ABD borsalarında, bilanço sezonu devam ederken, teknoloji devlerinin gelecek hafta açıklayacağı bilançolar bekleniyor. Trump’ın Çin’e yönelik ılımlı açıklamaları, Amerikan borsalarında işlem gören bazı Çinli şirketlerin hisselerinde yükselişe neden oldu. S&P 500 endeksi haftalık bazda yüzde 1,74, Nasdaq yüzde 1,55 ve Dow Jones yüzde 2,15 değer kazandı.
Avrupa borsalarında ise karışık bir seyir gözlemlendi. Gözler, gelecek hafta ECB’nin faiz kararı ve ECB Başkanı Christine Lagarde’ın yapacağı açıklamalara çevrildi. Dünya Ekonomik Forumu, Davos’ta “Akıllı Çağda İşbirliği” temasıyla gerçekleştirildi.

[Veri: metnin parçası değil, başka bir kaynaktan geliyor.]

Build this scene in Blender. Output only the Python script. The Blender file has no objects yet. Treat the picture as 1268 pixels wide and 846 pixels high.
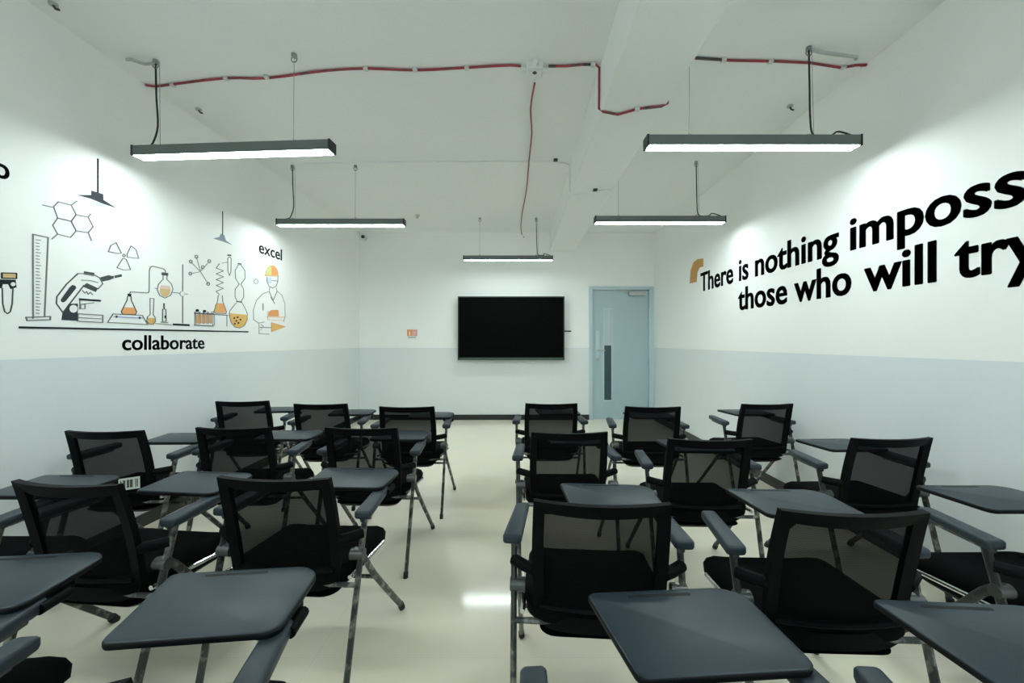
import bpy, bmesh, math, random
from mathutils import Vector, Matrix
C = bpy.context.scene.collection
random.seed(4)
PI = math.pi

# ------------------------------------------------------------------ camera
EYE = 1.25; F = 500.0; CX, CY = 640.0, 424.0          # focal length and vanishing point in pixels of a 1268 x 846 frame
XL, XR, YB, YF, ZC = -2.54, 2.22, 6.51, -2.3, 3.02    # room: left, right, back, front (behind the camera), ceiling
cd = bpy.data.cameras.new('camera'); cam = bpy.data.objects.new('camera', cd); C.objects.link(cam)
cam.location = (0, 0, EYE); cam.rotation_euler = (PI/2, 0, 0)
cd.sensor_width = 36; cd.lens = 36*F/1268
cd.shift_x = (634-CX)/1268; cd.shift_y = (CY-423)/1268
cd.clip_start = 0.02
bpy.context.scene.camera = cam
# ------------------------------------------------------------------ world, window light and exposure
w = bpy.data.worlds.new('world'); bpy.context.scene.world = w; w.use_nodes = True
w.node_tree.nodes['Background'].inputs[0].default_value = (0.76, 0.92, 1.0, 1)
w.node_tree.nodes['Background'].inputs[1].default_value = 1.1      # overcast daylight, enters by the window behind the camera
cy = bpy.context.scene.cycles
cy.max_bounces = 16; cy.diffuse_bounces = 14; cy.glossy_bounces = 6; cy.transparent_max_bounces = 16
WX0, WX1, WZ0, WZ1 = -2.1, 1.8, 0.85, 2.65                         # that window
ld = bpy.data.lights.new('window_portal', 'AREA'); ld.shape = 'RECTANGLE'; ld.size = WX1-WX0; ld.size_y = WZ1-WZ0; ld.cycles.is_portal = True
lo = bpy.data.objects.new('window_portal', ld); C.objects.link(lo); lo.location = ((WX0+WX1)/2, YF-0.02, (WZ0+WZ1)/2); lo.rotation_euler = (PI/2, 0, 0)
vs = bpy.context.scene.view_settings
vs.view_transform = 'Standard'; vs.look = 'None'; vs.gamma = 1; vs.use_curve_mapping = False
vs.exposure = 0.55
LAMP = 31.0                                            # strength of the lamps' diffusers
LAMP_COL = (0.86, 1.0, 0.98, 1)

# ------------------------------------------------------------------ materials
def mat(name, col, rough=0.5, metal=0.0, spec=0.5, noise=None, bump=None):
    m = bpy.data.materials.new(name); m.use_nodes = True
    nt = m.node_tree; b = nt.nodes['Principled BSDF']
    b.inputs['Base Color'].default_value = (*col, 1); b.inputs['Roughness'].default_value = rough
    b.inputs['Metallic'].default_value = metal; b.inputs['Specular IOR Level'].default_value = spec
    if noise or bump:
        tc = nt.nodes.new('ShaderNodeTexCoord')
    if noise:                                          # (second colour, scale, low, high)
        n = nt.nodes.new('ShaderNodeTexNoise'); n.inputs['Scale'].default_value = noise[1]; n.inputs['Detail'].default_value = 5
        r = nt.nodes.new('ShaderNodeValToRGB')
        r.color_ramp.elements[0].position = noise[2]; r.color_ramp.elements[1].position = noise[3]
        r.color_ramp.elements[0].color = (*col, 1); r.color_ramp.elements[1].color = (*noise[0], 1)
        nt.links.new(tc.outputs['Object'], n.inputs['Vector']); nt.links.new(n.outputs['Fac'], r.inputs['Fac'])
        nt.links.new(r.outputs['Color'], b.inputs['Base Color'])
    if bump:                                           # (scale, strength, distance)
        n = nt.nodes.new('ShaderNodeTexNoise'); n.inputs['Scale'].default_value = bump[0]; n.inputs['Detail'].default_value = 3
        k = nt.nodes.new('ShaderNodeBump'); k.inputs['Strength'].default_value = bump[1]; k.inputs['Distance'].default_value = bump[2]
        nt.links.new(tc.outputs['Object'], n.inputs['Vector']); nt.links.new(n.outputs['Fac'], k.inputs['Height'])
        nt.links.new(k.outputs['Normal'], b.inputs['Normal'])
    return m

def wall_material():
    m = mat('wall paint', (0.80, 0.80, 0.80), 0.55, bump=(6, 0.12, 0.02))
    nt = m.node_tree; b = nt.nodes['Principled BSDF']
    g = nt.nodes.new('ShaderNodeNewGeometry'); s = nt.nodes.new('ShaderNodeSeparateXYZ')
    t = nt.nodes.new('ShaderNodeMath'); t.operation = 'GREATER_THAN'; t.inputs[1].default_value = 1.163
    mx = nt.nodes.new('ShaderNodeMix'); mx.data_type = 'RGBA'
    mx.inputs[6].default_value = (0.735, 0.77, 0.79, 1)      # dado paint
    mx.inputs[7].default_value = (0.90, 0.905, 0.895, 1)      # upper paint
    nt.links.new(g.outputs['Position'], s.inputs[0]); nt.links.new(s.outputs['Z'], t.inputs[0])
    nt.links.new(t.outputs[0], mx.inputs[0]); nt.links.new(mx.outputs[2], b.inputs['Base Color'])
    return m

def floor_material():
    m = mat('vitrified floor', (0.42, 0.40, 0.33), 0.09, spec=0.55)
    nt = m.node_tree; b = nt.nodes['Principled BSDF']
    tc = nt.nodes.new('ShaderNodeTexCoord')
    br = nt.nodes.new('ShaderNodeTexBrick'); br.offset = 0
    br.inputs['Scale'].default_value = 1; br.inputs['Brick Width'].default_value = 0.8; br.inputs['Row Height'].default_value = 0.8
    br.inputs['Mortar Size'].default_value = 0.0012; br.inputs['Mortar Smooth'].default_value = 0.3
    br.inputs['Color1'].default_value = (0.91, 0.835, 0.69, 1); br.inputs['Color2'].default_value = (0.90, 0.825, 0.68, 1)
    br.inputs['Mortar'].default_value = (0.80, 0.74, 0.61, 1)
    n = nt.nodes.new('ShaderNodeTexNoise'); n.inputs['Scale'].default_value = 2.2; n.inputs['Detail'].default_value = 6
    mx = nt.nodes.new('ShaderNodeMix'); mx.data_type = 'RGBA'; mx.blend_type = 'MULTIPLY'; mx.inputs[0].default_value = 0.12
    r = nt.nodes.new('ShaderNodeMapRange'); r.inputs[3].default_value = 0.05; r.inputs[4].default_value = 0.15
    nt.links.new(tc.outputs['Object'], br.inputs['Vector']); nt.links.new(tc.outputs['Object'], n.inputs['Vector'])
    nt.links.new(br.outputs['Color'], mx.inputs[6]); nt.links.new(n.outputs['Color'], mx.inputs[7])
    nt.links.new(mx.outputs[2], b.inputs['Base Color'])
    nt.links.new(n.outputs['Fac'], r.inputs[0]); nt.links.new(r.outputs[0], b.inputs['Roughness'])
    return m

def mesh_fabric():
    m = bpy.data.materials.new('chair back net'); m.use_nodes = True
    nt = m.node_tree; b = nt.nodes['Principled BSDF']; out = nt.nodes['Material Output']
    b.inputs['Base Color'].default_value = (0.004, 0.004, 0.004, 1); b.inputs['Roughness'].default_value = 0.85
    b.inputs['Specular IOR Level'].default_value = 0.06
    tr = nt.nodes.new('ShaderNodeBsdfTransparent'); mx = nt.nodes.new('ShaderNodeMixShader')
    tc = nt.nodes.new('ShaderNodeTexCoord'); mp = nt.nodes.new('ShaderNodeMapping'); mp.inputs['Rotation'].default_value = (0, PI/4, 0)
    ck = nt.nodes.new('ShaderNodeTexBrick'); ck.offset = 0.5
    ck.inputs['Scale'].default_value = 1; ck.inputs['Brick Width'].default_value = 0.006; ck.inputs['Row Height'].default_value = 0.004
    ck.inputs['Mortar Size'].default_value = 0.0012; ck.inputs['Mortar Smooth'].default_value = 0.2
    mp.inputs['Rotation'].default_value = (PI/2, 0, 0)
    r = nt.nodes.new('ShaderNodeMapRange'); r.inputs[3].default_value = 0.86; r.inputs[4].default_value = 0.93
    nt.links.new(tc.outputs['Object'], mp.inputs['Vector']); nt.links.new(mp.outputs[0], ck.inputs['Vector'])
    nt.links.new(ck.outputs['Fac'], r.inputs[0]); nt.links.new(r.outputs[0], mx.inputs[0])
    nt.links.new(tr.outputs[0], mx.inputs[1]); nt.links.new(b.outputs[0], mx.inputs[2]); nt.links.new(mx.outputs[0], out.inputs[0])
    return m

def emit(name, col, s):
    m = bpy.data.materials.new(name); m.use_nodes = True; nt = m.node_tree
    b = nt.nodes['Principled BSDF']; b.inputs['Base Color'].default_value = (0.8, 0.8, 0.8, 1)
    b.inputs['Emission Color'].default_value = col; b.inputs['Emission Strength'].default_value = s
    return m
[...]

Zirveye 220 oturumda 3 bin katılımcı katıldı. Lagarde, Avrupa Birliği ve ABD’nin ticari sorunları müzakere ederek ilişkileri güvenli bir çerçeveye oturtması gerektiğini vurguladı.
Asya borsalarında ise Trump’ın açıklamaları, bölgedeki risk iştahını artırarak olumlu bir seyir izlenmesine neden oldu.